Н. Р.: Да. На лоточки. «Все по 50 рэ». Кстати, господа сливщики далеко не все сливают: то обложка им не ко двору (слишком мягкая, слишком жесткая), то название «непродажное».

М. Б.: А чем вы объясните тот факт, что в современной русской прозе «голимый реализм» выиграл вчистую?

Н. Р.: Ересь. Что такое «выиграл», «проиграл»… Мы разве на ипподроме? Или речь о массовке? Массовку обнуляем: интереса не представляет. И что ставится на кон? Если речь идет о ставках, искусство слова «отдыхает». «Каждому писателю нужно знать, когда перестать писать, причем некоторым даже не начав»: Ежи Лец – «победителям»-индульгентам.

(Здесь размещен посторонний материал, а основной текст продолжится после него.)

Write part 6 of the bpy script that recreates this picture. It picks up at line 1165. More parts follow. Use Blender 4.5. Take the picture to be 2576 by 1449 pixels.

М. Б.: Какую сторону вы занимаете в противостоянии фрагментарность / сюжетность?

Н. Р.: Сюжет – подпорки для букв: для меня-то важно прежде всего не «что», но «как». А вот у тех же В. Пелевина – или Уэльбека – или Сорокина – на первом месте «что», и, несмотря на «прокольчик», перед ребятами этими шляпу снимаю уже потому, что им безо всяких какоff удалось сделать с далеко не примитивной читательской массой невозможное (аудитория Сорокина и какой-нибудь дамы, вяжущей – накид, две изнаночные – так называемые стори, как вы понимаете, разнится). А именно: содрать с нее, массы, шкуру, а потом – голышом, без кожи, – заставить прийти за следующей книгой. Если посмотреть на проблему «из космоса», то никакого противостояния между фрагментарностью и сюжетом – при талантливой подаче материала – нет. Каждый пишет тем грифелем, который дан ему от рождения, и спорить о том, кто «главней» – Шукшин или Кундера, – смешно.